** begin INFORMATION SUPPLIED **

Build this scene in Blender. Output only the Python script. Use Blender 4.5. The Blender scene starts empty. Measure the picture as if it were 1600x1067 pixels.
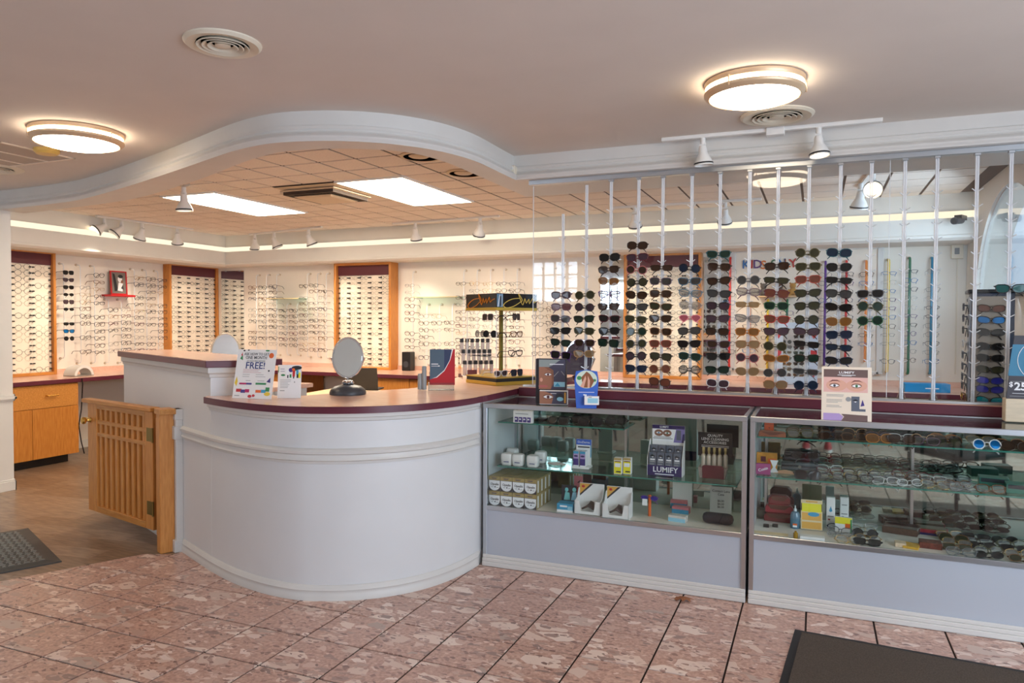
import bpy, bmesh, math, random
from mathutils import Vector, Matrix
random.seed(7)
PI = math.pi
SC = bpy.context.scene
COL = SC.collection
# ------------------------------------------------------------------ camera
F = 1147.05
yaw, pit, rol = math.radians(22.479), math.radians(1.492), math.radians(-.2328)
fw = Vector((-math.sin(yaw)*math.cos(pit), math.cos(yaw)*math.cos(pit), -math.sin(pit)))
r0 = Vector((math.cos(yaw), math.sin(yaw), 0))
d0 = fw.cross(r0)
cr = r0*math.cos(rol)+d0*math.sin(rol)
cd = -r0*math.sin(rol)+d0*math.cos(rol)
CAM = Vector((0, 0, 1.5))
cam = bpy.data.cameras.new('camera')
cam.sensor_width = 36
cam.lens = F/1600*36
cam.clip_start = .02
co = bpy.data.objects.new('camera', cam)
COL.objects.link(co)
co.matrix_world = Matrix(((cr.x, -cd.x, -fw.x, CAM.x), (cr.y, -cd.y, -fw.y, CAM.y), (cr.z, -cd.z, -fw.z, CAM.z), (0, 0, 0, 1)))
SC.camera = co
def P(px, py, x=None, y=None, z=None):
    "the point of a real plane (x, y or z given) that the photograph shows at a pixel"
    d = cr*((px-800)/F)+cd*((py-533.5)/F)+fw
    if x is not None: t = (x-CAM.x)/d.x
    elif y is not None: t = (y-CAM.y)/d.y
    else: t = (z-CAM.z)/d.z
    return CAM+d*t
# ------------------------------------------------------------------ sky, light, exposure
SC.view_settings.view_transform = 'Standard'
SC.view_settings.look = 'None'
SC.view_settings.gamma = 1
SC.view_settings.use_curve_mapping = False
SC.view_settings.exposure = 0.64
w = bpy.data.worlds.new('sky')
SC.world = w
w.use_nodes = True
bg = w.node_tree.nodes['Background']
bg.inputs[0].default_value = (.52, .68, .92, 1)
bg.inputs[1].default_value = .85
def area(name, loc, aim, sx, sy, watts, col):
    l = bpy.data.lights.new(name, 'AREA')
    l.shape = 'RECTANGLE'; l.size = sx; l.size_y = sy; l.energy = watts; l.color = col
    o = bpy.data.objects.new(name, l)
    COL.objects.link(o)
    o.location = loc
    o.rotation_euler = (Vector(aim)-Vector(loc)).to_track_quat('-Z', 'Y').to_euler()
    return o
RXW = 1.31
DAY = (.72, .85, 1.0)
area('daylight_front_window', (-4.8, -2.66, 2.21), (-4.8, 0, 2.21), 2.06, .7, 36, DAY)
area('daylight_side_window', (3.18, .6, 1.5), (0, 1.2, 1.2), 4.0, 1.9, 125, DAY)
area('daylight_arched_window', (RXW-.015, 6.5, 2.0), (-1.5, 7.5, .7), 1.2, .8, 20, (.62, .80, 1.0))
def spot(loc, aim, watts, ang=70, col=(1, .86, .68), blend=1.0):
    l = bpy.data.lights.new('spot_lamp', 'SPOT')
    l.energy = watts; l.spot_size = math.radians(ang); l.spot_blend = blend; l.color = col; l.shadow_soft_size = .03
    o = bpy.data.objects.new('spot_lamp', l)
    COL.objects.link(o)
    o.location = loc
    o.rotation_euler = (Vector(aim)-Vector(loc)).to_track_quat('-Z', 'Y').to_euler()
# ------------------------------------------------------------------ materials
def lin(c):
    return tuple((v/255/12.92 if v/255 <= .04045 else ((v/255+.055)/1.055)**2.4) for v in c)+(1,)
MATS = {}
def mat(name, rgb, rough=.5, metal=0, var=0, scale=20, bump=0, bscale=200, coat=0, stretch=None, emit=0, rgb2=None, spec=.5, detail=3):
    if name in MATS: return MATS[name]
    m = bpy.data.materials.new(name)
    MATS[name] = m
    m.use_nodes = True
    nt = m.node_tree
    b = nt.nodes['Principled BSDF']
    b.inputs['Base Color'].default_value = lin(rgb)
    b.inputs['Roughness'].default_value = rough
    b.inputs['Metallic'].default_value = metal
    b.inputs['Coat Weight'].default_value = coat
    b.inputs['Specular IOR Level'].default_value = spec
    if emit:
        b.inputs['Emission Color'].default_value = lin(rgb)
        b.inputs['Emission Strength'].default_value = emit
    if var or rgb2 or bump:
        tc = nt.nodes.new('ShaderNodeTexCoord')
        mp = nt.nodes.new('ShaderNodeMapping')
        nt.links.new(tc.outputs['Object'], mp.inputs[0])
        if stretch: mp.inputs['Scale'].default_value = stretch
    if var or rgb2:
        nz = nt.nodes.new('ShaderNodeTexNoise')
        nz.inputs['Scale'].default_value = scale
        nz.inputs['Detail'].default_value = detail
        nt.links.new(mp.outputs[0], nz.inputs['Vector'])
        rp = nt.nodes.new('ShaderNodeValToRGB')
        a = lin(rgb)
        bb = lin(rgb2) if rgb2 else tuple(v*(1-var) for v in a[:3])+(1,)
        rp.color_ramp.elements[0].color = bb
        rp.color_ramp.elements[1].color = a if rgb2 else tuple(min(1, v*(1+var*.5)) for v in a[:3])+(1,)
        rp.color_ramp.elements[0].position = .3
        rp.color_ramp.elements[1].position = .7
        nt.links.new(nz.outputs[0], rp.inputs[0])
        nt.links.new(rp.outputs[0], b.inputs['Base Color'])
    if bump:
        n2 = nt.nodes.new('ShaderNodeTexNoise')
        n2.inputs['Scale'].default_value = bscale
        nt.links.new(mp.outputs[0], n2.inputs['Vector'])
        bp = nt.nodes.new('ShaderNodeBump')
        bp.inputs['Strength'].default_value = bump
        bp.inputs['Distance'].default_value = .003
        nt.links.new(n2.outputs[0], bp.inputs['Height'])
        nt.links.new(bp.outputs[0], b.inputs['Normal'])
    return m
def clear(name, rgb, tint=.9, rough=.02, ior=1.45, refl=1.0):
    "thin clear sheet: light passes, the surface reflects by Fresnel"
    if name in MATS: return MATS[name]
    m = bpy.data.materials.new(name)
    MATS[name] = m
    m.use_nodes = True
    nt = m.node_tree
    nt.nodes.clear()
    out = nt.nodes.new('ShaderNodeOutputMaterial')
    tr = nt.nodes.new('ShaderNodeBsdfTransparent')
    c = lin(rgb)
    tr.inputs[0].default_value = tuple(v*tint for v in c[:3])+(1,)
    gl = nt.nodes.new('ShaderNodeBsdfGlossy')
    gl.inputs['Roughness'].default_value = rough
    g = nt.nodes.new('ShaderNodeNewGeometry')
    dt = nt.nodes.new('ShaderNodeVectorMath'); dt.operation = 'DOT_PRODUCT'
    nt.links.new(g.outputs['Normal'], dt.inputs[0]); nt.links.new(g.outputs['Incoming'], dt.inputs[1])
    def ma(op, a, b):
        n = nt.nodes.new('ShaderNodeMath'); n.operation = op
        for k, v in enumerate((a, b)):
            if isinstance(v, (int, float)): n.inputs[k].default_value = v
            else: nt.links.new(v, n.inputs[k])
        return n.outputs[0]
    f0 = ((ior-1)/(ior+1))**2                      # Schlick's form of Fresnel reflection, the same from both sides of the sheet
    sch = ma('ADD', ma('MULTIPLY', ma('POWER', ma('SUBTRACT', 1.0, ma('ABSOLUTE', dt.outputs['Value'], 0.0)), 5.0), 1-f0), f0)
    mulo = ma('MULTIPLY', sch, refl)
    mx = nt.nodes.new('ShaderNodeMixShader')
    nt.links.new(mulo, mx.inputs[0])
    nt.links.new(tr.outputs[0], mx.inputs[1])
    nt.links.new(gl.outputs[0], mx.inputs[2])
    nt.links.new(mx.outputs[0], out.inputs[0])
    return m
def lamp_mat(name, rgb, strength):
    if name in MATS: return MATS[name]
    m = bpy.data.materials.new(name)
    MATS[name] = m
    m.use_nodes = True
    nt = m.node_tree
    nt.nodes.clear()
    out = nt.nodes.new('ShaderNodeOutputMaterial')
    e = nt.nodes.new('ShaderNodeEmission')
    e.inputs[0].default_value = lin(rgb)
    e.inputs[1].default_value = strength
    nt.links.new(e.outputs[0], out.inputs[0])
    return m
def terrazzo(name):
    m = bpy.data.materials.new(name)
    m.use_nodes = True
    nt = m.node_tree
    N, L = nt.nodes.new, nt.links.new
    b = nt.nodes['Principled BSDF']
    b.inputs['Roughness'].default_value = .28
    g = N('ShaderNodeNewGeometry')
    oi = N('ShaderNodeObjectInfo')
    # every tile shifts the pattern by its own amount, as cut tiles do
    sh = N('ShaderNodeVectorMath'); sh.operation = 'SCALE'; sh.inputs[0].default_value = (7.3, 3.1, 5.7)
    L(oi.outputs['Random'], sh.inputs['Scale'])
    ad = N('ShaderNodeVectorMath'); ad.operation = 'ADD'
    L(g.outputs['Position'], ad.inputs[0]); L(sh.outputs[0], ad.inputs[1])
    wn = N('ShaderNodeTexNoise'); wn.inputs['Scale'].default_value = 14; wn.inputs['Detail'].default_value = 2
    L(ad.outputs[0], wn.inputs['Vector'])
    wm = N('ShaderNodeVectorMath'); wm.operation = 'SCALE'; wm.inputs['Scale'].default_value = .035
    L(wn.outputs['Color'], wm.inputs[0])
    wa = N('ShaderNodeVectorMath'); wa.operation = 'ADD'
    L(ad.outputs[0], wa.inputs[0]); L(wm.outputs[0], wa.inputs[1])
    base = N('ShaderNodeTexNoise'); base.inputs['Scale'].default_value = 60; base.inputs['Detail'].default_value = 5
    L(ad.outputs[0], base.inputs['Vector'])
    rb = N('ShaderNodeValToRGB')
    rb.color_ramp.elements[0].position = .35; rb.color_ramp.elements[0].color = lin((184, 142, 126))
    rb.color_ramp.elements[1].position = .68; rb.color_ramp.elements[1].color = lin((216, 178, 160))
    L(base.outputs[0], rb.inputs[0])
    cur = rb.outputs[0]
    for sc, th, pick, cols in ((8.5, .010, .70, ((240, 218, 204), (226, 198, 182), (186, 162, 150))), (19, .006, .72, ((242, 220, 208), (208, 172, 156), (156, 128, 118))), (48, .004, .7, ((234, 206, 192), (172, 132, 118), (138, 106, 96)))):
        v = N('ShaderNodeTexVoronoi'); v.inputs['Scale'].default_value = sc
        v2 = N('ShaderNodeTexVoronoi'); v2.feature = 'DISTANCE_TO_EDGE'; v2.inputs['Scale'].default_value = sc
        st = N('ShaderNodeMapping'); st.inputs['Scale'].default_value = (.75, 1.35, 1); st.inputs['Rotation'].default_value = (0, 0, .5+sc)
        L(wa.outputs[0], st.inputs[0]); L(st.outputs[0], v.inputs['Vector']); L(st.outputs[0], v2.inputs['Vector'])
        sep = N('ShaderNodeSeparateColor'); L(v.outputs['Color'], sep.inputs[0])
        gt = N('ShaderNodeMath'); gt.operation = 'GREATER_THAN'; gt.inputs[1].default_value = pick
        L(sep.outputs[0], gt.inputs[0])
        ed = N('ShaderNodeMath'); ed.operation = 'GREATER_THAN'; ed.inputs[1].default_value = .09
        L(v2.outputs[0], ed.inputs[0])
        mu = N('ShaderNodeMath'); mu.operation = 'MULTIPLY'
        L(gt.outputs[0], mu.inputs[0]); L(ed.outputs[0], mu.inputs[1])
        ramp = N('ShaderNodeValToRGB')
        ramp.color_ramp.elements[0].color = lin(cols[0]); ramp.color_ramp.elements[1].color = lin(cols[2])
        ramp.color_ramp.elements[1].position = .95
        e = ramp.color_ramp.elements.new(.55); e.color = lin(cols[1])
        L(sep.outputs[1], ramp.inputs[0])
        mx = N('ShaderNodeMix'); mx.data_type = 'RGBA'
        L(mu.outputs[0], mx.inputs[0]); L(cur, mx.inputs[6]); L(ramp.outputs[0], mx.inputs[7])
        cur = mx.outputs[2]
    L(cur, b.inputs['Base Color'])
    return m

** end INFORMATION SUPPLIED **

GIVEN EXERCISE: Search the listing above for the string "scene". Copy every line that contains it.

REPLY TO THE EXERCISE:
Build this scene in Blender. Output only the Python script. Use Blender 4.5. The Blender scene starts empty. Measure the picture as if it were 1600x1067 pixels.
SC = bpy.context.scene